Sandrina Göttker engagiert sich im Magdeburger CSD-Verein, ihre Frau Petra eher sporadisch („Das ist ihr Ding ...“). Dass sich die CSD-Aktionswochen in den vergangenen 18 Jahren zu einer in Magdeburg akzeptierten Institution gemausert habe, sei eine tolle Entwicklung. „Das kann man vor allem auch während der CSD-Parade beobachten. Unter die vielen schrillen Teilnehmer mischen sich immer mehr Heteros und Hetero-Paare, die Spaß an dem Umzug haben und hinter der Sachen stehen. Und vom Straßenrand aus werden wir nicht mehr abweisend beäugt oder ausgelacht, sondern die allermeisten Leute freuen sich über den bunten Umzug“, haben die beiden Frauen beobachtet.

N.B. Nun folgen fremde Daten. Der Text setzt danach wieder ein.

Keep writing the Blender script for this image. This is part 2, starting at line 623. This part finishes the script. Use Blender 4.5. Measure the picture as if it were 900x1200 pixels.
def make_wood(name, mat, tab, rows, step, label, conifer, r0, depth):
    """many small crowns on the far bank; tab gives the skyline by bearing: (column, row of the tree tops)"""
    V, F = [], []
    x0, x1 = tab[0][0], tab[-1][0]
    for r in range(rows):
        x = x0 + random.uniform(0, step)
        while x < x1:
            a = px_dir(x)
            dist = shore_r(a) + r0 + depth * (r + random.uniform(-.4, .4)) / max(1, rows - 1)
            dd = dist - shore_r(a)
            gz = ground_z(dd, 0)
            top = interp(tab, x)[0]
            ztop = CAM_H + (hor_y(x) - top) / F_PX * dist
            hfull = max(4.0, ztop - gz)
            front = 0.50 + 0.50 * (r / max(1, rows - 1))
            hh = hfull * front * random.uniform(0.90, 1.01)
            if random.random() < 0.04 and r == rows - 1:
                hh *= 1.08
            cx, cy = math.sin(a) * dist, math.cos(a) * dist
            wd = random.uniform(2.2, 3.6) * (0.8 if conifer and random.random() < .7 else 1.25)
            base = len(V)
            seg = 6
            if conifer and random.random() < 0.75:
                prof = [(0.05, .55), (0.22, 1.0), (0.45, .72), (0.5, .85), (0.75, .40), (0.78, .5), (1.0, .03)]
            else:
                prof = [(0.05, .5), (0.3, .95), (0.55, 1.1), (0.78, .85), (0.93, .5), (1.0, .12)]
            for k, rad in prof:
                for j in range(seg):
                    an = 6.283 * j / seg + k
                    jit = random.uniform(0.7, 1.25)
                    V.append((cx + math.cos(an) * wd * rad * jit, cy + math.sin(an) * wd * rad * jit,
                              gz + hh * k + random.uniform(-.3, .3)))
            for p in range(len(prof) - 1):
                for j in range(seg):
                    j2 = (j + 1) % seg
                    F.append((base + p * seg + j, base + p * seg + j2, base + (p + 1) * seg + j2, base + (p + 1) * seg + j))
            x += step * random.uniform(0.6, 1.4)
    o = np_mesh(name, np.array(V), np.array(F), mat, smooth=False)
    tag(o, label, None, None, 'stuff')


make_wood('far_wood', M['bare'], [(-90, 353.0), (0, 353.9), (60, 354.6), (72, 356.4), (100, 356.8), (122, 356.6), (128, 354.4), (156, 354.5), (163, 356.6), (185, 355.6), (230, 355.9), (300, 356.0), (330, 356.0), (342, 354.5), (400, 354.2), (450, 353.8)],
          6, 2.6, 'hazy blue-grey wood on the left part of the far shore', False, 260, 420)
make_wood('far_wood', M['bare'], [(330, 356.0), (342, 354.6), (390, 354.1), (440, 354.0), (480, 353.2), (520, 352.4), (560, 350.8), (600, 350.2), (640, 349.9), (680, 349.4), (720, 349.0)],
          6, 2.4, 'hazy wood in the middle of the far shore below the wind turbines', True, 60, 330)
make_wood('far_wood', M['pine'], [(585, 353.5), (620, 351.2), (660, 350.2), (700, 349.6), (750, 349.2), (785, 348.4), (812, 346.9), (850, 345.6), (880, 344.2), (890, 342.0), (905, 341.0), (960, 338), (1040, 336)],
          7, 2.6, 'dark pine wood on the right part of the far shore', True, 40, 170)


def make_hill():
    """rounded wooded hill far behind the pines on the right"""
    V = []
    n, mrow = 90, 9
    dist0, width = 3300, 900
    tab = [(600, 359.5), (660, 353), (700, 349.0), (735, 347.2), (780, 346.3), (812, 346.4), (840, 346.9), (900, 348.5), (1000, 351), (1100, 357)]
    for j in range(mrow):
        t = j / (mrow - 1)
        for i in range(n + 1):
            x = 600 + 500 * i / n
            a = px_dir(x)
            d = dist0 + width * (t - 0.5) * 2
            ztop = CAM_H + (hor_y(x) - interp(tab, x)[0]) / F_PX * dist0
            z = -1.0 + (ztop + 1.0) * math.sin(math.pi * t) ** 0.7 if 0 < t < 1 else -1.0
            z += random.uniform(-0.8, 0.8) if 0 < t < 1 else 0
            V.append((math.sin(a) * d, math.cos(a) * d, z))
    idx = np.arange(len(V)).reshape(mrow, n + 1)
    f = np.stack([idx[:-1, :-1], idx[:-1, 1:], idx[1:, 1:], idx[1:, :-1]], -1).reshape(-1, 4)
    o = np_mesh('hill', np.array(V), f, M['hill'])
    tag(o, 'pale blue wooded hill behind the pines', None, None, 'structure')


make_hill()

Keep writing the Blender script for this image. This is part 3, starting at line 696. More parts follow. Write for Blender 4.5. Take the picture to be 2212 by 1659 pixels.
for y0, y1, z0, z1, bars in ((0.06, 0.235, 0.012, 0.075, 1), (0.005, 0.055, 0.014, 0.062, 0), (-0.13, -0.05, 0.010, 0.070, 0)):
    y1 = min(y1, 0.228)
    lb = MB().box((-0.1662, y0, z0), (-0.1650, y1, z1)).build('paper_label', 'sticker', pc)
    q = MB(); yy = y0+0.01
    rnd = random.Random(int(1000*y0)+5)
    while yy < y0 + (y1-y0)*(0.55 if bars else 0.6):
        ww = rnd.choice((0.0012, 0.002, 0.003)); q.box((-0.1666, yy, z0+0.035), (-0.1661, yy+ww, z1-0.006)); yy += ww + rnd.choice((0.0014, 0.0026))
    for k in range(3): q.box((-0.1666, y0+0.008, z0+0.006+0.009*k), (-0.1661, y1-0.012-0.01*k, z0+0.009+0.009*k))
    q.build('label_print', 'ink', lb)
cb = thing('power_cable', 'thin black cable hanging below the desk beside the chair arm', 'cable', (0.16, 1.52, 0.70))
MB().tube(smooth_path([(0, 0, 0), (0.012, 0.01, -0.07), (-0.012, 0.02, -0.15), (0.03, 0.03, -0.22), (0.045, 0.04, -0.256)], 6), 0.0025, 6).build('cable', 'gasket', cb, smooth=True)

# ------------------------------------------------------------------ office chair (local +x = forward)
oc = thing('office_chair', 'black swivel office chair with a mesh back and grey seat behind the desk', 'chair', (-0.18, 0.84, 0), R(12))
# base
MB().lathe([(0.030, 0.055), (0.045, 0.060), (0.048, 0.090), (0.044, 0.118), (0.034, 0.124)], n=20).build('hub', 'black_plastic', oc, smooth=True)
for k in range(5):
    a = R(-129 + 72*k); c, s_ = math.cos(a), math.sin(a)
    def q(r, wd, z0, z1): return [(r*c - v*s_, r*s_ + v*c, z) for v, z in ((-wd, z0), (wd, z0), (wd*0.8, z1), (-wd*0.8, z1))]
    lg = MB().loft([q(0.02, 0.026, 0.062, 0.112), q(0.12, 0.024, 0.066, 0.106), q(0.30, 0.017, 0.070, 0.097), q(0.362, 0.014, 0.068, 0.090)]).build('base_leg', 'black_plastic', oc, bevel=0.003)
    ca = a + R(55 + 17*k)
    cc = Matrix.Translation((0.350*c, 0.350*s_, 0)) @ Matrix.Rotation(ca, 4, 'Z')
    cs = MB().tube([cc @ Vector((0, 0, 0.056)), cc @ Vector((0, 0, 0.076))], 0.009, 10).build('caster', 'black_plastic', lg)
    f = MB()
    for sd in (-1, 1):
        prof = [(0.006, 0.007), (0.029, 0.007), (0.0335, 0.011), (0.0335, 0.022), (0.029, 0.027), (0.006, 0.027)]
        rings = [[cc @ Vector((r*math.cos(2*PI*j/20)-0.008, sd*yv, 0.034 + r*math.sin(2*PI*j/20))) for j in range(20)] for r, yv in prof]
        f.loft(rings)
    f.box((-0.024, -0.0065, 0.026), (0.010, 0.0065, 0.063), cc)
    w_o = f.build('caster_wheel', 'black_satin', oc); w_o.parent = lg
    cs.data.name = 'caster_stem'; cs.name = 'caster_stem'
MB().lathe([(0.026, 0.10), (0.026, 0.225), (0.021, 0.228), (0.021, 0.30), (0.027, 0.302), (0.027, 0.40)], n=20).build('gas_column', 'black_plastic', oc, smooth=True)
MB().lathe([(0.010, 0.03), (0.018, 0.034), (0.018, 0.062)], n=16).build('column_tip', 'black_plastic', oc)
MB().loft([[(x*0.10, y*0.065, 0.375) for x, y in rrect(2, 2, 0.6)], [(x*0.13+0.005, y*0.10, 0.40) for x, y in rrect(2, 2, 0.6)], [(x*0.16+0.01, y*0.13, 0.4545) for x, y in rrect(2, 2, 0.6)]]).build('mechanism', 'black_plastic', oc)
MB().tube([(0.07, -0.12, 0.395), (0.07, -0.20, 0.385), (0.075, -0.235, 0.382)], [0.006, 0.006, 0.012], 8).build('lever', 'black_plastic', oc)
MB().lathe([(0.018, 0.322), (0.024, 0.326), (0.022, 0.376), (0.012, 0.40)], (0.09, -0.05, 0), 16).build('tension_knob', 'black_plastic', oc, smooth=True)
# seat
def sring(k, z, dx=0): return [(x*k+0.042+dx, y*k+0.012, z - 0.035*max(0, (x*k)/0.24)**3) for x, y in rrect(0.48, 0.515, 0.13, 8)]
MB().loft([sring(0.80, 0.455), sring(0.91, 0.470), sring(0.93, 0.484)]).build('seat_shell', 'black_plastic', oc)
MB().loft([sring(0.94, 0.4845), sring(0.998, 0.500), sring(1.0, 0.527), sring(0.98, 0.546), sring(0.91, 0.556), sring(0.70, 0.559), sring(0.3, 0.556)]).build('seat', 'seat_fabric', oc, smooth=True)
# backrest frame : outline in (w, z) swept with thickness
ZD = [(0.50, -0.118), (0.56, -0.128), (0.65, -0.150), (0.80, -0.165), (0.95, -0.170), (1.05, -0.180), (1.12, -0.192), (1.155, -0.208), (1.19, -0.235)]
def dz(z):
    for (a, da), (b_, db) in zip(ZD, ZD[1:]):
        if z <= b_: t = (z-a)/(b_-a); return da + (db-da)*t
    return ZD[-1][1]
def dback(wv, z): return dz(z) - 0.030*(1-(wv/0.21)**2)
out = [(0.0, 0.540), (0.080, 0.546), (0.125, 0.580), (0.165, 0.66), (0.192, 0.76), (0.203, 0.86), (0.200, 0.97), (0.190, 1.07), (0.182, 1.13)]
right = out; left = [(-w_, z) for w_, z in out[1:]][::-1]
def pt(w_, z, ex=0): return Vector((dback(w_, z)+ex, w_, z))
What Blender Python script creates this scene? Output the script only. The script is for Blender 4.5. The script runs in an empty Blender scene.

Wichtig sei für Magdeburg, dass die einzelnen Lesben- und Schwulenorganisationen weiterhin an einem Strang ziehen, blickt das Paar auf die Zwistigkeiten zwischen dem Lesben- und Schwulen-Verband Sachsen-Anhalt und dem CSD-Verein Magdeburg im vergangenen Jahr zurück. „Gemeinsam kann man doch viel höher bauen“, lächelt Sandrina Göttker am Ende des Treffens mit der Volksstimme.